There seems to be a misconception that younger kids will dislike being ‘cooped up’ in a Tiny House. The truth is, kids are enchanted by Tiny Houses. It’s almost like living full time in a tree fort or a playhouse. There are even reports from the Tiny House community that kids are more willing to help out with chores in a Tiny House than they were previously in a normal-sized house.

Teenagers

In a Tiny House, there generally isn’t the option of storming off and slamming doors. Tiny House families either are– or become– good at interpersonal communication.

As mentioned earlier, alone time IS important, and strategies should be in place for accomplishing that to the degree of each family member’s needs.
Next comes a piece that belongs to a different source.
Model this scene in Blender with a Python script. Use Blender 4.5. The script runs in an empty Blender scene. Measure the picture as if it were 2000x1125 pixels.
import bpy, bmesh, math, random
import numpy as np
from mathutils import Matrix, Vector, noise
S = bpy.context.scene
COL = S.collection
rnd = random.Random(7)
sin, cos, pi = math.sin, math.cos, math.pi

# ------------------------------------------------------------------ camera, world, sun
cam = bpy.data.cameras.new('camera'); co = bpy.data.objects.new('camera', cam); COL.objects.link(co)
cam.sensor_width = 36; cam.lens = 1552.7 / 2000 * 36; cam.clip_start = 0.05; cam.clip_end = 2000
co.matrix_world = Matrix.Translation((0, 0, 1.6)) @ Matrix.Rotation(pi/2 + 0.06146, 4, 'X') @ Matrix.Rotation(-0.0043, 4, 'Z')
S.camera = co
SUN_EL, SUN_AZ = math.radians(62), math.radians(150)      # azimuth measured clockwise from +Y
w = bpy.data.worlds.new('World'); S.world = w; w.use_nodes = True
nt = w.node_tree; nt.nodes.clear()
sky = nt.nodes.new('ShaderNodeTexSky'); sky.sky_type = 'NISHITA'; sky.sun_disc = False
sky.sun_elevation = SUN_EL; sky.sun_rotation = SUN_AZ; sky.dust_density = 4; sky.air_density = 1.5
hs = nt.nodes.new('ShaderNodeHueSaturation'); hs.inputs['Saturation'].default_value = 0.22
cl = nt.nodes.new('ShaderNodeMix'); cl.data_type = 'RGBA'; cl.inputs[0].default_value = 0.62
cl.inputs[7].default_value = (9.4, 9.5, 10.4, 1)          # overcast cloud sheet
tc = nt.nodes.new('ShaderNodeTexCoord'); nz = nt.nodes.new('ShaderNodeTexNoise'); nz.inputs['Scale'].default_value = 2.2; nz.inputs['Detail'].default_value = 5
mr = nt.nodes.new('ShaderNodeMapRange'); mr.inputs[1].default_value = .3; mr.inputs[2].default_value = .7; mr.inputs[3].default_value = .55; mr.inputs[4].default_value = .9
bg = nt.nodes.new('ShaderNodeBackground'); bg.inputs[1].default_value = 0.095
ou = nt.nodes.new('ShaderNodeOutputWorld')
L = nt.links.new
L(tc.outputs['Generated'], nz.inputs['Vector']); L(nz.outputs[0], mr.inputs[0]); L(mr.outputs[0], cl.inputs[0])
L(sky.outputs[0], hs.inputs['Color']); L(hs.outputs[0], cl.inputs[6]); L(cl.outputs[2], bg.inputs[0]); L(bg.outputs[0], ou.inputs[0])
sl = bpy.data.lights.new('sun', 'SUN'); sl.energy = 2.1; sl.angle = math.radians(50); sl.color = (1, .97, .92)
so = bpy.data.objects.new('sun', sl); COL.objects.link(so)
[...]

Some Tiny House families engage a strategy that involves helping teenagers build their own Tiny House structures as the need or desire for more privacy arises. Since the more complex elements of a house, such as the kitchen, are housed in the main family Tiny House, the teenagers’ structures can be very simple shed-like spaces. And the Tiny House evolves to a village of Tiny Houses.

Pets

Tiny House considerations for your furry, scaled, or feathered family members:

  • space for pet beds (unless they share yours or are fine on the furniture or the floor)
  • litter boxes (tip: a litter box in a bathroom cabinet allows you to make use of the bathroom’s exhaust fan to mitigate odors)
  • food and water dishes
  • pet food and supplies
  • perhaps a pet door?
  • pets in Tiny Houses may mean very frequent vacuuming, but they’re worth it, arent’ they?

Guests and Entertaining

There are sacrifices and compromises to be made for living in a Tiny House, for sure. You won’t be able to host house parties or traditional dinner parties. But there are alternatives.

You can save your entertaining for times of pleasant weather, and host outdoor barbecues and picnics. If the property you’re located on doesn’t facilitate this idea, move the gathering to a public park.

Birthday parties and other special events can take place at restaurants and rented banquet rooms, or at a friend or relative’s larger home.

And there’s a silver lining to not being able to host at your home: no dirty dishes, extra housework, or long hours in the kitchen. Granted, if you’re the sort who enjoys these things, you can always do the same party prep and clean-up at a friend or relative’s house. Or cohost a party with them for double the guests and double the fun.

Building a Tiny House for a Family

Given healthy allotments of time and patience, building your own home together is an amazing and memorable experience for the whole family. The construction project is a fantastic learning experience in and of itself—one that’s bound to stay with the kids far longer than many of the lessons learned while sitting at a schoolroom desk.

And all members of the family will share a special pride in a home in which they can recognize their own efforts made manifest.

Family Closeness

It won’t always be easy. Especially during a transition period from a standard house to a Tiny House, there are likely to be many collisions of the physical and the emotional sort. But Tiny House families find that a rhythm develops. It’s almost a subconscious dance that comes when people live in close quarters with each other, as humans have done for centuries before the invention of the larger-than-we-really-need house.